Forecast models have backed away from a rain event in central sections of the Argentine crop belt this week, shifting most of the rainfall into far northern sections of the belt toward the weekend, Cropcast Weather Services said in a forecast. The result is that a larger area may be left behind with substantial moisture deficits. It currently appears that approximately 40% of the corn-belt will remain prone to stress due to the lack of rainfall, Cropcast said in the forecast.
Private analytical firm Informa Economics on Tuesday lowered its estimate for Brazilian soybean production but kept its forecast for Argentine soybean production unchanged, traders said. The firm cut its estimate for Brazil's soybean crop 1 million tonnes to 59.5 million tonnes, traders said. It left its estimate for Argentina's soybean crop at 51.7 million tonnes, they said.
Meanwhile, Brazil's soybean exports should only see a slight dip in 2009 compared to 2008 despite the global economic crisis, analysts and exporters said.

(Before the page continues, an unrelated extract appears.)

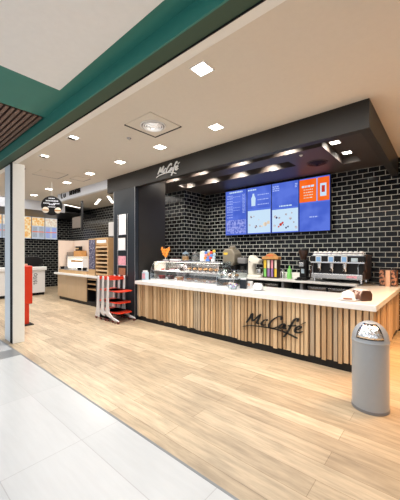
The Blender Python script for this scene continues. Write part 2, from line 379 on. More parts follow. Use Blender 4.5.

Jose Augusto de Castro, vice president of Brazilian exporters association AEB, estimates that soybean exports will fall slightly to around 23.5 million metric tonnes in 2009 compared to 24.6 million tonnes in 2008.
SOY PRODUCTS
Soy product futures climbed in step with soybeans. Soyoil futures took on the upside leadership role once again, rallying to their highest level in 2-months. Speculative short covering has been a recent feature, with strength in world vegoil markets, technical momentum and the realignment of meal/oil spreads serving as the catalysts, analysts said.
Soymeal futures ended higher, but continued to lose product share amid the surge in soyoil values.
March oil share ended at 38.34% and the March crush ended at 56 1/2 cents.
In pit trades, speculative fund buying was estimated at 4,000 lots in soyoil and 1,000 lots in soymeal.